Great review, great album.

barry  on April 20, 2009 at 10:42 AM

loving it, can’t wait to get my hands on the vinyl copy.

hutlock  on April 20, 2009 at 1:49 PM

Oh, but there’s a mystery bonus track on the CD version! :-)

littlewhiteearbuds  on April 20, 2009 at 2:05 PM

Not to mention the CD version has double the amount of tracks – and not one is worth missing.

Sam  on April 20, 2009 at 2:10 PM

I like this stuff a lot and will be buying the album as soon as I can find it online (love his 2562 stuff too, and got that as soon as it was released).

Totally off topic – But, I gotta say that the pic of the little boy chokes me up a bit – still he looks happy enough, and the bionic legs will help him lead a pretty normal life I guess. Still, always tough to see kids having to overcome such obstacles…

per silverbeat  on April 20, 2009 at 3:11 PM

Yeah I was very happy to get my vinyl copy the other day but then felt bummed by not having krdl-2-grv and others on there. Nice poster though

chris  on April 20, 2009 at 6:41 PM

great album. really shows his diversity as a producer. it’s a great listen from beginning to end.
seventy-four and elden st. are particularly impressive.

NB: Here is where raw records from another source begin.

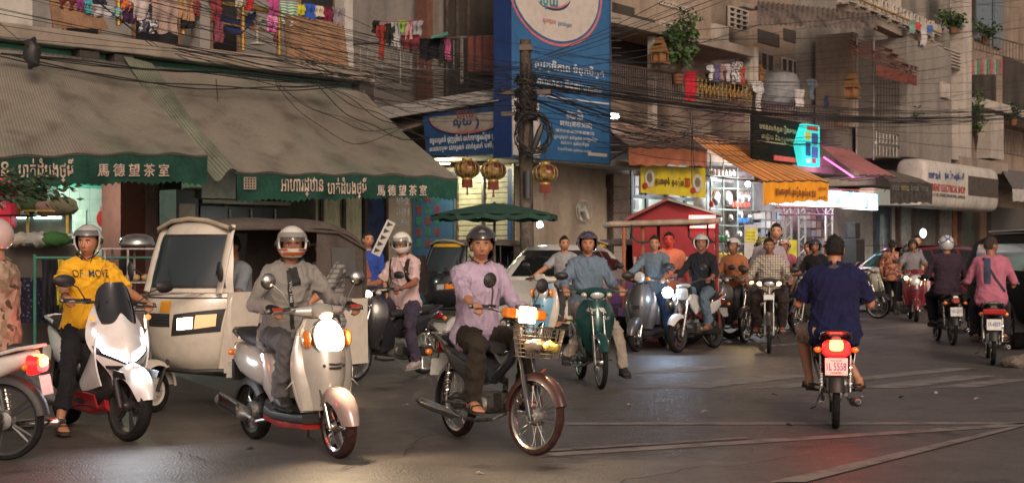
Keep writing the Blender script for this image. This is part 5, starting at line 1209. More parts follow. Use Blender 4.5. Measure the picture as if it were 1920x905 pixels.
for y in range(20, 290, 14): p = FM.pt(1143, y, sd-.2); wb(MB().tube([p, p+ud*.0+nd*-.1+ud*.55+np.array((0,0,.06))], .010, 5), 'sign_spike', STEEL, SG)
# second sign on the side front
S2 = thing('shop_sign', 'blue sign with pale arch and Khmer lettering left of the utility pole', 'sign', FS.W(-1,.95,3.4), FS.rz)
nS = np.array((FS.n[0], FS.n[1], 0))
wb(panel(FS, [(792,212),(958,196),(960,288),(800,292)], 1.0, .08), 'sign_face', mat('sign_blue2', (.015,.06,.17), .5, var=.15), S2, smooth=False)
c_ = FS.pt(878, 214, 1.03); uS = np.array((FS.u[0], FS.u[1], 0)); r1 = (FS.hit(950,214,1.03)[0]-FS.hit(806,214,1.03)[0])/2
for k, (rr, m_) in enumerate(((1.04, redm), (1.0, mat('arch_pale', (.27,.24,.22), .6, var=.15)))):
    ps = [c_+uS*r1*rr*cos(t)+np.array((0,0,.40*rr*sin(t)))+nS*(.004+.008*k) for t in np.linspace(pi, 2*pi, 30)]
    n_ = len(ps); mb = MB(); mb.v = [tuple(p) for p in ps]+[tuple(p-nS*.01) for p in ps]; mb.f = [tuple(range(n_)), tuple(range(n_, 2*n_))[::-1]]+[(i, (i+1) % n_, n_+(i+1) % n_, n_+i) for i in range(n_)]; wb(mb, 'arch_panel', m_, S2, smooth=False)
ft('ចាយ', FS, 856, 222, 888, 208, 1.05, cmat((.22,.06,.05), .5), S2, bold=.02); ft('លុយ', FS, 850, 241, 884, 224, 1.05, navy, S2, bold=.03); ft('សុវត្ថិភាព ជូនដល់អ្នក', FS, 853, 250, 900, 244, 1.05, redm, S2)
arcband(FS, 880, 232, 18, 16, -80, 60, .2, 1.05, navy, S2)
ft('ទទួលប្រាក់ ផ្ញើប្រាក់ លក់កាតទូរស័ព្ទ ប្តូរប្រាក់', FS, 806, 272, 950, 256, 1.01, wl, S2); ft('សេវាកម្ម ដកប្រាក់ ដាក់ប្រាក់ បើកប្រាក់ខែ', FS, 806, 287, 948, 273, 1.01, wl, S2)
# ================================================================ right side street
uR = np.array((FR.u[0], FR.u[1], 0)); nR = np.array((FR.n[0], FR.n[1], 0))
def pb(F_, x0, y0, x1, y1, d0, d1, name, m, parent, dd=None, bev=0.): return wb(F_.pbox(MB(), x0, y0, x1, y1, d0, d1, dd), name, m, parent, smooth=False, bev=bev)
def px_a(F_, x, d=0.): return F_.hit(x, 300, d)[0]
def house(label, x0, x1, name='building'):
    a = px_a(FR, x0); return thing(name, label, 'building', FR.W(a, 0, 0), FR.rz)
cols = dict(a=wallm('brown_plaster', (.27,.205,.165)), b=wallm('ochre_plaster', (.33,.26,.205)), c=wallm('grey_plaster', (.25,.225,.205)), d=wallm('light_plaster', (.44,.39,.35)))
def win_grid(F_, x0, y0, x1, y1, d, n, mrow, m, parent, nm='vent_block'):
    a0, zt = F_.hit(x0, y0, d); a1_, _ = F_.hit(x1, y1, d); _, zb = F_.hit((x0+x1)/2, y1, d); da = (a1_-a0)/n; dz = (zt-zb)/mrow
    fb(F_, a0, a1_, d-.1, d-.04, zb, zt, 'window_recess', dark, parent)
    for i in range(n+1): fb(F_, a0+i*da-.02, a0+i*da+.02, d-.038, d+.03, zb, zt, nm, m, parent)
    for j in range(mrow+1):
        for i in range(n): fb(F_, a0+i*da+.021, a0+(i+1)*da-.021, d-.038, d+.025, zb+j*dz-.02, zb+j*dz+.02, nm, m, parent)
def balus(F_, x0, x1, yt0, yt1, yb0, yb1, d, m, parent, n, r=.012, rr=.03, orn=False):
    pipe(F_, [(x0,yt0),(x1,yt1)], rr, 'handrail', m, parent, d); pipe(F_, [(x0,yb0),(x1,yb1)], rr*.7, 'lower_rail', m, parent, d)
    for i in range(n+1):
        t = i/n; x = x0+(x1-x0)*t; a = F_.pt(x, yt0+(yt1-yt0)*t, d); b = F_.pt(x, yb0+(yb1-yb0)*t, d)
        mb = MB().tube([a, b], r, 6)
        if orn:
            u = np.array((F_.u[0], F_.u[1], 0)); c = (a+b)/2; mb.tube([c+u*.09*cos(q)+np.array((0,0,.12*sin(q))) for q in np.linspace(0, 2*pi, 12)], .010, 5)
        wb(mb, 'baluster', m, parent)
def doorw(F_, x0, y0, x1, y1, d, parent, fm=None, gm=None, nx=2, nz=3):
    a0, zt = F_.hit(x0, y0, d); a1_, _ = F_.hit(x1, y1, d); _, zb = F_.hit((x0+x1)/2, y1, d); fm = fm or cols['d']; gm = gm or mat('dark_window', (.02,.02,.022), .15, var=0)
    p = fb(F_, a0, a1_, d-.06, d+.0, zb, zt, 'window', gm, parent)
    for i in range(nx+1): t = a0+(a1_-a0)*i/nx; fb(F_, t-.03, t+.03, d+.001, d+.04, zb, zt, 'window_frame', fm, parent)
    for j in range(nz+1): z = zb+(zt-zb)*j/nz; fb(F_, a0, a1_, d+.002, d+.03, z-.025, z+.025, 'window_frame', fm, parent)
# --- first house behind the orange awnings
H1 = house('brown plastered house with dark railing balcony above a food banner', 1143, 1412)
e1 = px_a(FR, 1413); a0_ = .03
fb(FR, a0_, e1-.02, -6, -1.3, 3.3, 12, 'upper_wall', cols['b'], H1); fb(FR, a0_, e1-.02, -1.3, 0, 3.72, 3.95, 'balcony_slab', conc, H1, .02)
fb(FR, a0_, e1-.02, -.14, .02, 3.952, 4.42, 'parapet', pink, H1, .02); fb(FR, a0_, e1, -1.3, .03, 6.75, 7.0, 'upper_slab', conc, H1, .02)
fb(FR, a0_, e1-.02, -6, -.9, .13, 3.3, 'ground_wall', cmat((.40,.41,.37), .6), H1)
for x in (1232, 1412): a = px_a(FR, x, -.1); fb(FR, a-.10, a+.10, -.32, -.15, 3.953, 6.74, 'column', cols['d'], H1, .01)
balus(FR, 1143, 1278, 120, 140, 178, 192, -.05, drk, H1, 32, .020, .035)
balus(FR, 1286, 1408, 141, 162, 180, 196, -.05, gold, H1, 16, .010, .025, orn=True)
doorw(FR, 1236, 40, 1292, 130, -1.29, H1, cols['d'], cols['d'], 2, 2); win_grid(FR, 1236, 0, 1290, 14, -1.28, 9, 1, cols['d'], H1); win_grid(FR, 1367, 12, 1402, 55, -1.28, 3, 4, cols['d'], H1)
doorw(FR, 1382, 88, 1400, 150, -1.29, H1, wood, dark, 1, 1); pb(FR, 1150, 10, 1190, 150, -1.32, -1.27, 'doorway', dark, H1)
for q in ((1148,28,1228,178,-1.31),): pb(FR, *q[:4], -1.34, q[4]+.02, 'doorway', dark, H1, q[4]+.02)  # dark sheet standing in for the balcony's inner shade, not a door
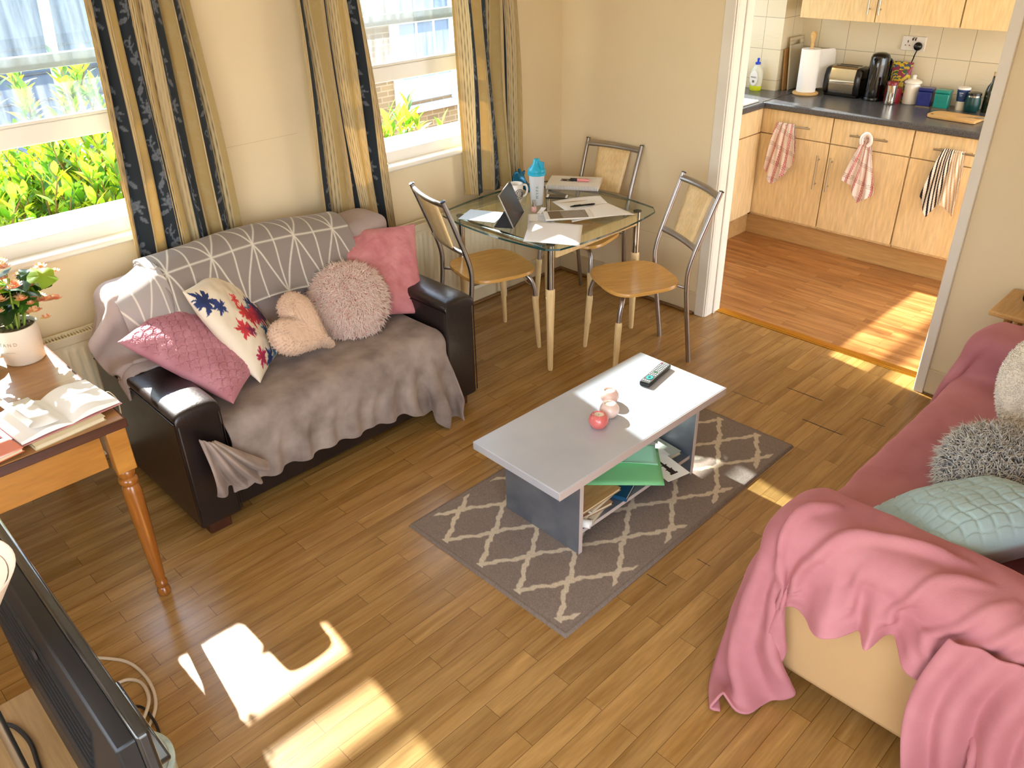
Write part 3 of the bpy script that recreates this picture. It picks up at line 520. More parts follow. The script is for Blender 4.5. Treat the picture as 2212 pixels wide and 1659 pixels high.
# ------------------------------------------------------------------ cloth solver (position based, numpy)
def box_sdf(p, boxes):
    best = None; nb = None
    for (c, h, r) in boxes:
        d = p-np.array(c); a = np.abs(d)-(np.array(h)-r); m = np.maximum(a, 0); L = np.linalg.norm(m, axis=1); s = np.where(d < 0, -1.0, 1.0)
        n = np.where((L > 1e-9)[:, None], s*m/np.maximum(L, 1e-9)[:, None], 0); k = a.argmax(1); ins = L <= 1e-9
        n[ins] = 0; n[np.where(ins)[0], k[ins]] = s[np.where(ins)[0], k[ins]]
        dist = np.where(ins, a.max(1), L)-r
        if best is None: best, nb = dist, n
        else: w = dist < best; best = np.where(w, dist, best); nb[w] = n[w]
    return best, nb
def bx(x0, y0, z0, x1, y1, z1, r=.03): return (((x0+x1)/2, (y0+y1)/2, (z0+z1)/2), ((x1-x0)/2, (y1-y0)/2, (z1-z0)/2), r)
def drape(P, boxes, steps=160, inner=5, slack=1.0, thick=.008, fric=.75, bend=.25, pin=None, damp=.97, g=9.8, floor=None):
    n, m, _ = P.shape; X = P.copy(); V = np.zeros_like(X); dt = 1/60
    fam = []
    for di, dj, k in ((1, 0, 1), (0, 1, 1), (1, 1, .5), (1, -1, .5), (2, 0, bend), (0, 2, bend), (4, 0, bend*.4), (0, 4, bend*.4)):
        for c in range(2):
            st = max(di, abs(dj))
            ii = np.arange(0, n-di); jj = np.arange(max(0, -dj), m-max(0, dj))
            if di: ii = ii[(ii//di) % 2 == c]
            else: jj = jj[((jj-max(0, -dj))//abs(dj)) % 2 == c]
            if len(ii) == 0 or len(jj) == 0: continue
            A = (ii[:, None]*m+jj[None, :]).ravel(); B = ((ii+di)[:, None]*m+(jj+dj)[None, :]).ravel()
            f0 = P.reshape(-1, 3); fam.append((A, B, np.linalg.norm(f0[A]-f0[B], axis=1)*slack, k, False))
    for di, dj in ((8, 0), (0, 8), (16, 0), (0, 16)):     # long tethers: they only stop the cloth from stretching
        for c in range(2):
            ii = np.arange(0, n-di); jj = np.arange(0, m-dj)
            if di: ii = ii[(ii//di) % 2 == c]
            else: jj = jj[(jj//dj) % 2 == c]
            if len(ii) == 0 or len(jj) == 0: continue
            A = (ii[:, None]*m+jj[None, :]).ravel(); B = ((ii+di)[:, None]*m+(jj+dj)[None, :]).ravel(); f0 = P.reshape(-1, 3)
            seg = np.zeros(len(A)); st = m if di else 1
            for q in range(di or dj): seg += np.linalg.norm(f0[A+q*st]-f0[A+(q+1)*st], axis=1)
            fam.append((A, B, np.minimum(seg, np.linalg.norm(f0[A]-f0[B], axis=1)*1.25+.01), 1, True))
    X = X.reshape(-1, 3); V = V.reshape(-1, 3); pinned = None if pin is None else pin.ravel(); X0 = X.copy()
    for s in range(steps):
        prev = X.copy(); V[:, 2] -= g*dt; V *= damp; X = X+V*dt
        for it in range(inner):
            for A, B, L, k, te in fam:
                d = X[B]-X[A]; l = np.linalg.norm(d, axis=1); e_ = l-L
                if te: e_ = np.maximum(e_, 0)
                q = (k*.5*e_/np.maximum(l, 1e-9))[:, None]*d
                X[A] += q; X[B] -= q
            if pinned is not None: X[pinned] = X0[pinned]
        dist, nn = box_sdf(X, boxes); c = dist < thick; X[c] += nn[c]*(thick-dist[c])[:, None]
        mv = X[c]-prev[c]; t = mv-nn[c]*(mv*nn[c]).sum(1)[:, None]; X[c] -= t*fric
        if floor is not None: X[:, 2] = np.maximum(X[:, 2], floor)
        if pinned is not None: X[pinned] = X0[pinned]
        V = (X-prev)/dt; sp = np.linalg.norm(V, axis=1); w = sp > 3; V[w] *= (3/sp[w])[:, None]
    return X.reshape(n, m, 3)
def up2(P):   # Catmull-like linear refinement for colour detail
    n, m, _ = P.shape; a = np.empty((2*n-1, m, 3)); a[::2] = P; a[1::2] = (P[1:]+P[:-1])/2; b = np.empty((2*n-1, 2*m-1, 3)); b[:, ::2] = a; b[:, 1::2] = (a[:, 1:]+a[:, :-1])/2
    return b
def smooth_grid(P, k=1):
    P = P.copy()
    for _ in range(k):
        Q = P.copy(); Q[1:-1] += .5*((P[2:]+P[:-2])/2-P[1:-1]); P = Q.copy(); P[:, 1:-1] += .5*((Q[:, 2:]+Q[:, :-2])/2-Q[:, 1:-1])
    return P
def resample(P, nu, nv):
    def r1(P, k):
        n = P.shape[0]; t = np.linspace(0, n-1, k); i = np.clip(np.floor(t).astype(int), 0, n-2); f = (t-i)[:, None, None]
        p0 = P[np.clip(i-1, 0, n-1)]; p1 = P[i]; p2 = P[i+1]; p3 = P[np.clip(i+2, 0, n-1)]
        return .5*((2*p1)+(p2-p0)*f+(2*p0-5*p1+4*p2-p3)*f**2+(3*p1-p0-3*p2+p3)*f**3)
    P = r1(P, nu); return r1(P.transpose(1, 0, 2), nv).transpose(1, 0, 2)
def velvet(name, c, c2, s=.6, sc=7): return mat(name, c, .85, spec=.15, sheen=s, var=(sc, c2), bump=(260, .25, .002), sheen_tint=c)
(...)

JEh  on April 20, 2009 at 6:43 PM

LOL!~!

Totally off topic – But, I gotta say that the pic of the little boy chokes me up a bit – still he looks happy enough, and the bionic legs will help him lead a pretty normal life I guess. Still, always tough to see kids having to overcome such obstacles…

Andi Chapple  on April 21, 2009 at 4:47 AM

well written and helpful review, thankyou. the tracks sound nice – I’ve enjoyed hearing and mixing some of Martyn’s singles, goodness his stuff does roll. the tracks you’ve posted here were nice to listen to and have made me want to investigate the album; my feeling is, though, I’ll be cherry-picking it on download … one problem I have with Martyn’s stuff is his (over)use of vocals – not so much when it’s a lead element, when it’s part of the texture.

hutlock  on April 21, 2009 at 11:27 AM

Not to plug them TOO hard but I just bought the CD at Juno for $8.99 (follow the link above!) with free shipping to the US (and I think the shipping to the UK is free too). I tend to think you’re not gonna find a better deal than that!